# Stated exercise:
Track down the lines that contain "scene" and copy them.

# Source excerpt:
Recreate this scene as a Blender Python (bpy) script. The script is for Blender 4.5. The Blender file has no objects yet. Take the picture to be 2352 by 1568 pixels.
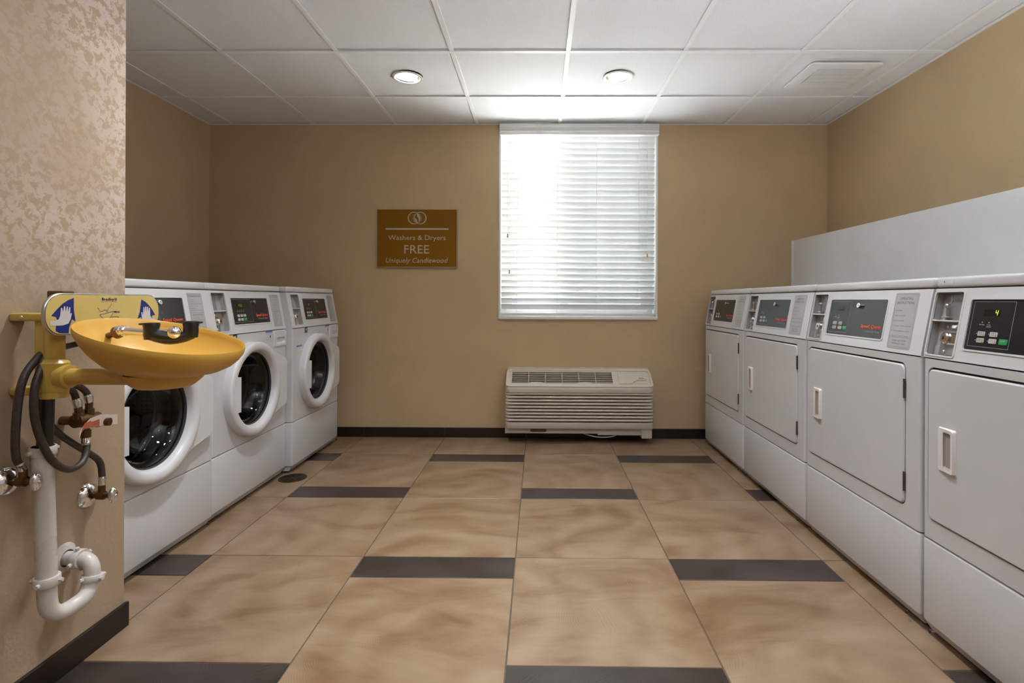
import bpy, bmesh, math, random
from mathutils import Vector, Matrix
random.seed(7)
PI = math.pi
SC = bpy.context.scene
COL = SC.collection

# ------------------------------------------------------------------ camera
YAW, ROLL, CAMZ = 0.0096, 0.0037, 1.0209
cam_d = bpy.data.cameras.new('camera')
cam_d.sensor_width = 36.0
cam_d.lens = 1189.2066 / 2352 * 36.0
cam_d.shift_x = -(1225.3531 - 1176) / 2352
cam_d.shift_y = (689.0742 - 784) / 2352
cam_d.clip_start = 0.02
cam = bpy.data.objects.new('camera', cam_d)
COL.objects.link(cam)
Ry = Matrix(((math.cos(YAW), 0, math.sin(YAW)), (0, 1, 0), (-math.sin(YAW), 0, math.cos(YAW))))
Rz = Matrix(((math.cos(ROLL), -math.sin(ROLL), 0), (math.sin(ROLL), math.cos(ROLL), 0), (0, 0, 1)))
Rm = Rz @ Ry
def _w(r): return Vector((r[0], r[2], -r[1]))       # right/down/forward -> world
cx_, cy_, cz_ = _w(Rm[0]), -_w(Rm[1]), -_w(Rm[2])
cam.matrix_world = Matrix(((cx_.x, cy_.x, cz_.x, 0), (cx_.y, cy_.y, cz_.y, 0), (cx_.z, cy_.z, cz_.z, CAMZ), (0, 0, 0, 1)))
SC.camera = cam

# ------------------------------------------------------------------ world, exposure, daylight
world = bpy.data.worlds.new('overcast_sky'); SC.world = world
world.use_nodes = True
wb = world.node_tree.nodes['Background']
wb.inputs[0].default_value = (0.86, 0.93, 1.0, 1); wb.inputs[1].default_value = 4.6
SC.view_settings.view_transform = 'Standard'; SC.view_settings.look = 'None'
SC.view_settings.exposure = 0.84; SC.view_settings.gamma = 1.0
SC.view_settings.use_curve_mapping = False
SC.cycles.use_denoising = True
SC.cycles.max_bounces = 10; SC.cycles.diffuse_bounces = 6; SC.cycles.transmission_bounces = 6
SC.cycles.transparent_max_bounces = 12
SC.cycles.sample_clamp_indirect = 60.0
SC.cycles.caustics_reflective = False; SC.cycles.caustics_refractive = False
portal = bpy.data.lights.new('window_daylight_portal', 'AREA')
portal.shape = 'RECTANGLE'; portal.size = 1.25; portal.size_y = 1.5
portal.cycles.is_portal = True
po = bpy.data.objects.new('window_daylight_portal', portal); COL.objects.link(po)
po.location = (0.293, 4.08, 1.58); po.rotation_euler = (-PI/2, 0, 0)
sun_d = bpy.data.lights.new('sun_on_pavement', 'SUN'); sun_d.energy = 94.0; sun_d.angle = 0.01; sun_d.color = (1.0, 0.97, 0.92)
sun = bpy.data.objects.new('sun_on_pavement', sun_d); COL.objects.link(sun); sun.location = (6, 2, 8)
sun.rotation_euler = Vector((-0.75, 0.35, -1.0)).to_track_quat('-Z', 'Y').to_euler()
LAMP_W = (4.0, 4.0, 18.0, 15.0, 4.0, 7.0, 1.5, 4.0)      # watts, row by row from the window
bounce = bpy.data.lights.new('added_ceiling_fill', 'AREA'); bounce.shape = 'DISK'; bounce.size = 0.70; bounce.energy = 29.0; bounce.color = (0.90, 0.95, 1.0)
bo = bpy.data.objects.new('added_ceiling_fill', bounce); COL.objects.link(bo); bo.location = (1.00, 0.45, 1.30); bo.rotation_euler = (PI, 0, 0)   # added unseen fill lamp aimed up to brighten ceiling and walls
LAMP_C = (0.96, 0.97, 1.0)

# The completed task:
Recreate this scene as a Blender Python (bpy) script. The script is for Blender 4.5. The Blender file has no objects yet. Take the picture to be 2352 by 1568 pixels.
SC = bpy.context.scene